Road works
Who?
A chemistry professor at the Thiagarajar College of Engineering, near Madurai, India, who developed a technique for transforming waste plastic into an ingredient for new roads – as a partial substitute to tar.
Why?
It helps tackle India’s enormous, and worsening, rubbish problem – much of it is non-recyclable plastic waste – while making for cheaper roads. They’re better, too: the roads are stronger and more resistant to water, heat and pressure than a normal stone and tar mix.
How?
The method is simple and doesn’t substantially change the road-laying process, making it easy to adopt anywhere. But it takes a lot of plastic: for 1km of road, you need 1 tonne of waste plastic (about a million carrier bags) for 9 tonnes of bitumen (tar).
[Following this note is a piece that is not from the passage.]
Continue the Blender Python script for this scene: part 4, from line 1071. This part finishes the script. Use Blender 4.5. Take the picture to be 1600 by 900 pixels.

One substantial advantage is that there’s no need to sort or segregate different kinds: nearly all plastic, from supermarket bags to thick PET bottles or multi-layered packaging, can be used as it comes. A mix of gravel, shredded plastic and bitumen is baked at 150C so that it melts and then spread as normal.
What's next?
Vasudevan developed and patented the process in 2006, and more than 3,000 miles of Indian roads have been paved with plastic since. More recently, Vasudevan created monoblocks from waste plastic that could replace traditional bricks.